Do you need a psychic octopus to help you with your content marketing?

Could your marketing benefit from some supernatural sea life?

Football fever is sweeping Europe but among the punditry and predictions there is one notable absence. Paul the psychic octopus. Where is Paul (and what light can he cast on the science and art of content marketing)?

Paul’s absence is simply explained by the fact that he died in 2010. He rose to fame in 2008 when his keepers at the Sea Life Centre in Oberhausen, Germany, asked him to predict* whether the German national team would win their Euro 2008 games. Paul had a 75% success rate for that competition and a staggering 100% for the 2010 World Cup.

Paul’s prediction that Spain would beat Germany in the semi-finals of the World Cup almost caused an international incident. There were death threats from German fans who suggested that Paul be cooked and eaten. Spanish Prime Minister José Zapatero responded by offering to send Paul official state protection. Paul’s prediction was correct and Germany was knocked out.
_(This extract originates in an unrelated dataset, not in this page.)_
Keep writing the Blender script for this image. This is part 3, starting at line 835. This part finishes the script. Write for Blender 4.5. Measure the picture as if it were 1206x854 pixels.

Criticism did not only come from home fans. President of Iran, Mahmoud Ahmadinejad, accused him of being a symbol of Western decadence and decay.

Paul’s fame grew from a low-level publicity stunt by a German aquarium. The fact that he became a global star is down to three factors: originality, timing and need. And this is where content marketers can learn a thing or two.

Timing content around key events is an obvious tactic. There will have been hundreds of thousands of press releases tied to the Euro 2008. Timing was important but was not the key.

The originality of Paul the psychic octopus is clear. No-one had taken this approach before and the world’s media were desperate for a new and different approach.

Need is harder to interpret and explain. Was there a need for an aquatic creature who could allegedly predict the future? Possibly not. But was there a need for editors to fill column inches, and more importantly, for global readers to be entertained and given a topic that could be debated and discussed with anyone from school children to heads of state?

Paul took football competitions beyond sporting fans and opened these events to the masses. The content created around Paul and these events was huge and eagerly consumed.

Find your own content octopus

So, how do we get some of Paul’s magic into our content strategies? It’s tempting to copy such originality but as The Daily Mirror states, this is rarely successful:

Every time a major football tournament swings around, out come the pet enthusiasts with their fortune telling creatures.

All we hear is, “Fortune telling penguin predicts…” or “George the giraffe thinks Germany…” and none of them ever live up to the bill.

To be truly creative you need the time and space to let your imagination take flight. It’s not going to happen in a 30-minute weekly marketing catch-up. You need a culture where off-the-wall suggestions can be made without the fear of ridicule or raised eyebrows. And you need a big enough pool of people to maximise your chances of hitting on something truly original and effective.

Get a little extra help

Of course there are agencies and individuals who are specialists at thinking creatively. If you feel you don’t have quite the right culture or chemistry in-house then consider calling for external expertise. A hybrid approach, where a professional creative works with you to surface and develop your own team’s ideas, can be effective.

It’s all too easy to get stuck in a content marketing rut, producing the same sort of thing, month after month. If you start finding your output predictable then your customer will too.

Psychic octopi are not the answer to all content marketing challenges. There is, of course, a need for more regular forms of content. But even though Paul is no longer with us, let his spirit creep into your campaigns from time to time – I predict you’ll be delighted with the results.